In this establishment are prepared, weekly, 20,000 sets, or 80,000 feet; a yearly average of 4,160,000 trotters, or the feet of 1,040,000 sheep. Of this quantity the street-folk buy seven-eighths; 3,640,000 trotters yearly, or 70,000 weekly. The number of sheep trotter-sellers may be taken at 300, which gives an average of nearly sixty sets a week per individual.

The wholesale price, at the “trotter yard,” is five a penny, which gives an outlay by the street-sellers of 3,033l. 6s. 8d. yearly.

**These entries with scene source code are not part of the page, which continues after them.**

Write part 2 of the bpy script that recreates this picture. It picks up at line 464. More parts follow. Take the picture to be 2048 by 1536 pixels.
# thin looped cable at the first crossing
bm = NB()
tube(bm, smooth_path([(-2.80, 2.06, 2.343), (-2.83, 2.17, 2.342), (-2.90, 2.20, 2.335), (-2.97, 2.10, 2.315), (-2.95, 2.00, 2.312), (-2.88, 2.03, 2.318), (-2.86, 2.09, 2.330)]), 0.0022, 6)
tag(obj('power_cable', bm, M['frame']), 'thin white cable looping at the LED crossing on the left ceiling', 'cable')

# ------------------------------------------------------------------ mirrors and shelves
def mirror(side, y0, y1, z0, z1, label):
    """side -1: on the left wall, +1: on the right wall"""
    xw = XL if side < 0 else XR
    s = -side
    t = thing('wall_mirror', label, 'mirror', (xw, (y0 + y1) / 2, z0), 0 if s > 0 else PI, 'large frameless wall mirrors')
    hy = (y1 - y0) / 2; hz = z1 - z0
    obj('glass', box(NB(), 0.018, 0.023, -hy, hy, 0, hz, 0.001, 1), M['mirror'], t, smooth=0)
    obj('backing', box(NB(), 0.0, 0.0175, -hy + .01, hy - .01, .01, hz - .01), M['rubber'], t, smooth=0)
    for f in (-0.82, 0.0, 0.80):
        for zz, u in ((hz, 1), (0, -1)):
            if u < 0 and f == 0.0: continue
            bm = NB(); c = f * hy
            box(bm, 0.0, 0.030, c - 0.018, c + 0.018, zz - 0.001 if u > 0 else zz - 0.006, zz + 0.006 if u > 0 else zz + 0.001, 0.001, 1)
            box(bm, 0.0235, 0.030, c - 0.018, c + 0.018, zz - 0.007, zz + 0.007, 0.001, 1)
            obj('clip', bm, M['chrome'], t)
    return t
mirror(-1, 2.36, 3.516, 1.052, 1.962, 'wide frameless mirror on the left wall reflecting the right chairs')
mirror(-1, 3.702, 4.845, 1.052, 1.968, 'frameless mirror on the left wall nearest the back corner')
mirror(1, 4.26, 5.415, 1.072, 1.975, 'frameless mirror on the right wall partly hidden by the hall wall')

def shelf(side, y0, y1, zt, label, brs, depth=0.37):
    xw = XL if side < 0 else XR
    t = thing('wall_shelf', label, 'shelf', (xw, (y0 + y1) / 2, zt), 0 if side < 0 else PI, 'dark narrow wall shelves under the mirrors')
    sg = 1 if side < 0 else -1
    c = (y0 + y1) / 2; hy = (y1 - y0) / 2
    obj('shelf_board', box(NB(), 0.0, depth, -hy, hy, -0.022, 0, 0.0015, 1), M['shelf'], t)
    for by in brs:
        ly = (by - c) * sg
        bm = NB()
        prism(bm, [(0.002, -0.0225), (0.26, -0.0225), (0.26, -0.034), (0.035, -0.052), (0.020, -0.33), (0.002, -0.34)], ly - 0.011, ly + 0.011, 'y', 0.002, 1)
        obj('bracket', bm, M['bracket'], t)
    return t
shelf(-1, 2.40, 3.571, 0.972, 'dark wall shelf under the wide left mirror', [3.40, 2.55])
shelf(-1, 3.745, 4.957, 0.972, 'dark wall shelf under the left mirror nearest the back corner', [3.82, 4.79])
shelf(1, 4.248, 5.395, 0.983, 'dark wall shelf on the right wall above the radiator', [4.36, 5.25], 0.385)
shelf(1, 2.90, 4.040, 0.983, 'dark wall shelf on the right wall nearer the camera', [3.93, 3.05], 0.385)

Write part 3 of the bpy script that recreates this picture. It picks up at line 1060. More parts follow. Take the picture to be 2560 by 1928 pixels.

But this is not the whole of the trade. Lamb’s trotters are also prepared, but only to one-twentieth of the quantity of sheep’s trotters, and that for only three months of the year. These are all sold to the street-sellers. The lamb’s foot is usually left appended to the leg and shoulder of lamb. It is weighed with the joint, but the butcher’s man or boy will say to the purchaser: “Do you want the foot?” As the answer is usually in the negative, it is at once cut off and forms a “perquisite.” There are some half dozen men, journeymen butchers not fully employed, who collect these feet, prepare and sell them to the street-people, but as the lamb’s feet are very seldom as fresh as those of the sheep carried direct from the skin market to—so to speak—the great trotter kitchen, the demand for “lamb’s” falls off yearly. Last year the sale may be taken at about 14,000 sets, selling, wholesale, at about 46l., the same price as the sheep.

The sellers of trotters, who are stationary at publichouse and theatre doors, and at street corners, and itinerant, but itinerant chiefly from one public house to another are a wretchedly poor class. Three fourths of them are elderly women and children, the great majority being Irish people, and there are more boys than girls in the trade. The capital required to start in the business is very small. A hand basket of the larger size costs 1s. 9d., but smaller or second-hand only 1s., and the white cotton cloth on which the trotters are displayed costs 4d. or 6d.; stock-money need not exceed 1s., so that 3s. is all that is required. This is one reason, I heard from several trotter-sellers, why the business is over-peopled.